In article <slrn7k30l4.if8.jepler at craie.inetnebr.com>,
Jeff Epler <jepler at inetnebr.com> wrote:
>On 17 May 1999 23:13:16 GMT, Corran Webster
> <cwebster at math.tamu.edu> wrote:
>>  * More complex optimisation is certainly possible, although a lot more 
>>    work would be required.  I've made a first stab at block-level analysis
>>    and it seems feasible.  In particular it would be nice to detect and 
>>    shift loop invariant code.
>>
>>  * If type information could be guessed, then more might be able to be 
>>    squeezed.  At the moment I can't simplify something like 0 * x, 
>>    because x could be anything, and could call an arbitrary function to 
>>    perform the operation.  If it was known that x was an integer, then we 
>>    could safely replace it with 0.  Assert statements could be used for
>>    this sort of thing.
>
>How can you tell if code is loop invariant without knowing the types of
>variables?  For instance:
>	for i in range(5):
>		j=j+a[0]*a[i]
>depending on the type of "a", "a[0]" might change each time it is
>calculated and not be equivalent to:
>	t=a[0]
>	for i in range(5):
>		r=r+t*a[i]
>
>I don't think you can do that in general without inferring types.

There are a few situations where it may be possible to get some minor gains
from loops simply by examining the bytecode.  For example, a for loop used
to just do something n times, without ever using the iteration variable
like:

for i in range(1000):
  do something which doesn't use i
do something else which doesn't use i

the bytecode does a redundant STORE_LOCAL i which could be replaced with a
POP_TOP.  A minor gain, but probably worth doing.

But by and large, you are right.  One concept I have been playing with is
marking some local variables as being "globally tainted" - in other words
those whose value can be changed by unknown side effects.  The behavior
on non tainted variables is more predictable.

In your example, if a was not globally tainted (for example, a list
built locally), then at least a[0] could be guaranteed constant in the
loop.  Note that in this case it wouldn't matter if a was a dict, list
or tuple; but a class instance with a __getitem__ would be globally
tainted because it executes code outside the present context.

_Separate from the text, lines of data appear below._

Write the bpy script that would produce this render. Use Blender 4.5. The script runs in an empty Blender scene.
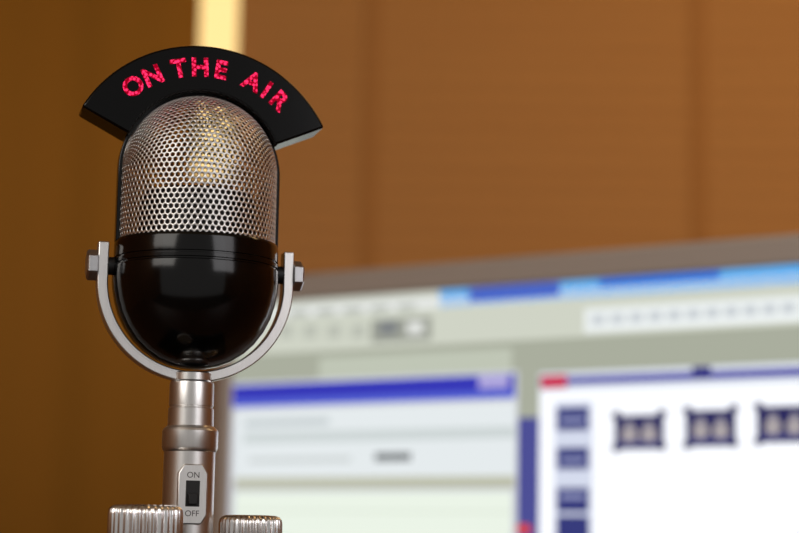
import bpy, bmesh, math
from math import sin, cos, pi, radians, sqrt
from mathutils import Vector, Matrix
sc = bpy.context.scene
try:
    sc.view_settings.view_transform = 'Standard'
    sc.view_settings.look = 'None'
except Exception as e:
    print(e)
COL = sc.collection

def lin(c):
    r = []
    for v in c:
        v /= 255.0
        r.append(v/12.92 if v <= 0.04045 else ((v+0.055)/1.055)**2.4)
    return (r[0], r[1], r[2], 1.0)

# ------------------------------------------------ materials
def pbr(name, rgb, rough=0.5, metal=0.0, coat=0.0, noise=None, bump=None, spec=0.5, aniso=0.0):
    m = bpy.data.materials.new(name); m.use_nodes = True
    nt = m.node_tree; b = nt.nodes['Principled BSDF']
    b.inputs['Base Color'].default_value = lin(rgb)
    b.inputs['Roughness'].default_value = rough
    b.inputs['Metallic'].default_value = metal
    b.inputs['Coat Weight'].default_value = coat
    b.inputs['Specular IOR Level'].default_value = spec
    if noise:
        scale, rgb2, stretch = noise
        tc = nt.nodes.new('ShaderNodeTexCoord'); mp = nt.nodes.new('ShaderNodeMapping')
        mp.inputs['Scale'].default_value = stretch
        n = nt.nodes.new('ShaderNodeTexNoise'); n.inputs['Scale'].default_value = scale
        n.inputs['Detail'].default_value = 5
        mx = nt.nodes.new('ShaderNodeMix'); mx.data_type = 'RGBA'
        mx.inputs[6].default_value = lin(rgb); mx.inputs[7].default_value = lin(rgb2)
        nt.links.new(tc.outputs['Object'], mp.inputs['Vector'])
        nt.links.new(mp.outputs['Vector'], n.inputs['Vector'])
        nt.links.new(n.outputs['Fac'], mx.inputs[0])
        nt.links.new(mx.outputs[2], b.inputs['Base Color'])
        if bump:
            bp = nt.nodes.new('ShaderNodeBump'); bp.inputs['Strength'].default_value = bump
            bp.inputs['Distance'].default_value = 0.0005
            nt.links.new(n.outputs['Fac'], bp.inputs['Height'])
            nt.links.new(bp.outputs['Normal'], b.inputs['Normal'])
    return m

def emit(name, rgb, strength=1.0, noise=None):
    m = bpy.data.materials.new(name); m.use_nodes = True
    nt = m.node_tree; nt.nodes.clear()
    o = nt.nodes.new('ShaderNodeOutputMaterial'); e = nt.nodes.new('ShaderNodeEmission')
    e.inputs['Color'].default_value = lin(rgb); e.inputs['Strength'].default_value = strength
    nt.links.new(e.outputs[0], o.inputs[0])
    if noise:
        scale, rgb2, kind = noise
        tc = nt.nodes.new('ShaderNodeTexCoord')
        n = nt.nodes.new('ShaderNodeTexVoronoi' if kind == 'v' else 'ShaderNodeTexNoise')
        n.inputs['Scale'].default_value = scale
        cr = nt.nodes.new('ShaderNodeValToRGB')
        cr.color_ramp.elements[0].position = 0.28 if kind == 'v' else 0.42
        cr.color_ramp.elements[1].position = 0.62 if kind == 'v' else 0.60
        cr.color_ramp.elements[0].color = lin(rgb); cr.color_ramp.elements[1].color = lin(rgb2)
        nt.links.new(tc.outputs['Object'], n.inputs['Vector'])
        nt.links.new(n.outputs[0], cr.inputs[0])
        nt.links.new(cr.outputs[0], e.inputs['Color'])
    return m

M_black = pbr('gloss_black', (2, 2, 3), 0.14, spec=0.4)
M_sign = pbr('sign_black', (3, 3, 4), 0.12, spec=0.25)
M_satin = pbr('satin_black', (14, 14, 15), 0.4)
M_grille = pbr('grille_steel', (246, 245, 244), 0.36, 1.0)
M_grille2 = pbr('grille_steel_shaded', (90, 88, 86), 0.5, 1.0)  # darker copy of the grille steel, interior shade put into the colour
M_silver = pbr('brushed_silver', (240, 238, 236), 0.32, 1.0, noise=(900, (224, 222, 220), (1, 1, 0.05)))
M_chrome = pbr('chrome', (238, 236, 235), 0.22, 1.0)
M_bolt = pbr('bolt_steel', (200, 200, 202), 0.32, 1.0)
M_ink = pbr('ink', (80, 76, 76), 0.5)
M_slot = pbr('slot_black', (8, 8, 8), 0.5)
M_red = emit('red_led', (255, 44, 96), 1.9, noise=(720, (120, 0, 20), 'v'))
M_bezel = pbr('monitor_bezel', (190, 176, 164), 0.45)
M_desk = pbr('desk_wood', (120, 78, 45), 0.4, noise=(6, (90, 55, 30), (1, 12, 1)))

# ------------------------------------------------ mesh helpers
def mk(name, verts, faces, mat, parent=None, smooth=True, scale=1.0, ang=35, bevel=0, seg=2):
    me = bpy.data.meshes.new(name)
    me.from_pydata([(v[0]*scale, v[1]*scale, v[2]*scale) for v in verts], [], faces)
    bm = bmesh.new(); bm.from_mesh(me)
    bmesh.ops.recalc_face_normals(bm, faces=bm.faces); bm.to_mesh(me); bm.free()
    if smooth:
        for p in me.polygons: p.use_smooth = True
        me.set_sharp_from_angle(angle=radians(ang))
    me.materials.append(mat)
    ob = bpy.data.objects.new(name, me); COL.objects.link(ob)
    if parent: ob.parent = parent
    if bevel:
        b = ob.modifiers.new('bevel', 'BEVEL'); b.width = bevel; b.segments = seg
        b.limit_method = 'ANGLE'; b.angle_limit = radians(40); b.harden_normals = False
    return ob

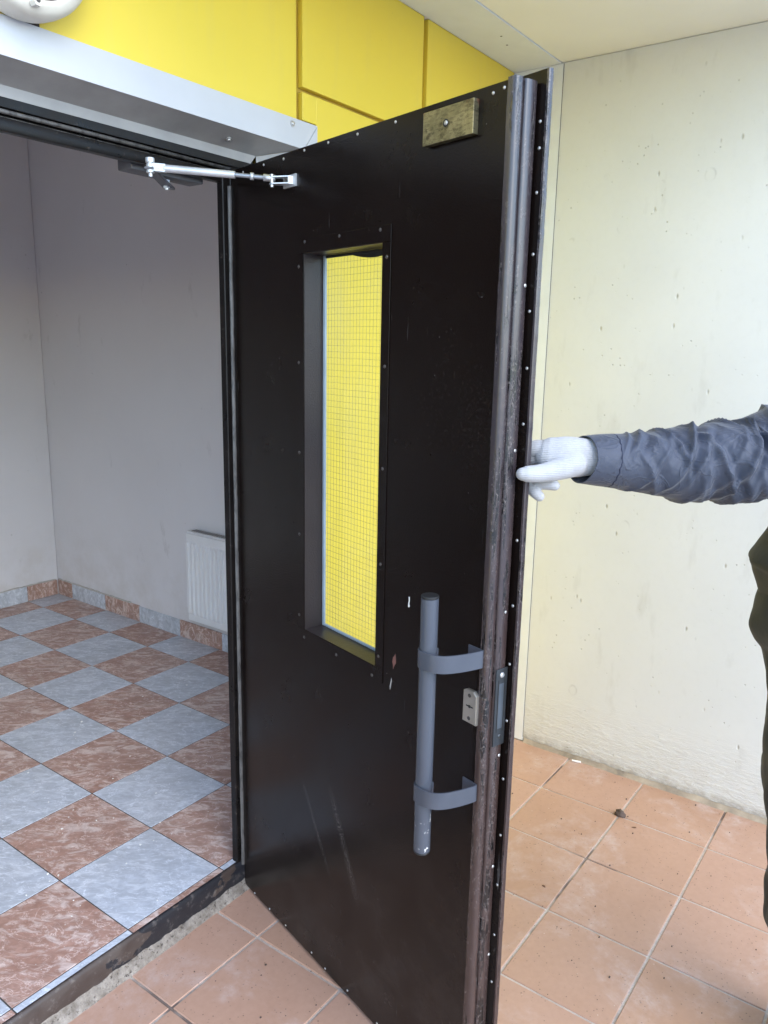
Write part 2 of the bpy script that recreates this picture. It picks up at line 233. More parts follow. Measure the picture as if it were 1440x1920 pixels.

>Perhaps you could let the user (coder) promise the optimizer that it can
>treat a particular variable as a reference to
>	. one of the builtin types "int", "string", "list", "tuple"
>	. a numeric type, suitable for CSE elimination, loop hoisting,
>	  and expression reorganization
>	. an immutable type, suitable for CSE elimination and loop hoisting
>	. a const function which always returns the same value for given
>	  arguments
>	. other things that I haven't thought of
>then you'd write something like:
>	def example(a):
>		r=0
>		for i in range(5):
>			r=r+a[0]*a[i]
>		return r
>	example_opt = optimize(example, a=Immutable, range=ConstFunction)

This is a possibility, but it may cause extremely bad behaviour if the
promise is broken at a later date (possibly by someone other than the
original coder).  But there may be some optimisations which are equivalent
to hand optimisations like this, and which are safe to do.

In fact thinking a bit more about this, if specifying types requires
too much effort, then the coder is better off writing the Python in a
more optimised form beforehand - it seems that the optimiser should
have a "paranoid" mode where nothing which might change the way the
code is executed is allowed (which will rule out a lot of code hoisting
like this), and a "smart" mode where it does what the coder would
probably do if they were optimising by hand (a "do what I mean, not
what I say" mode).

>Just some random thoughts..

Much appreciated.

Corran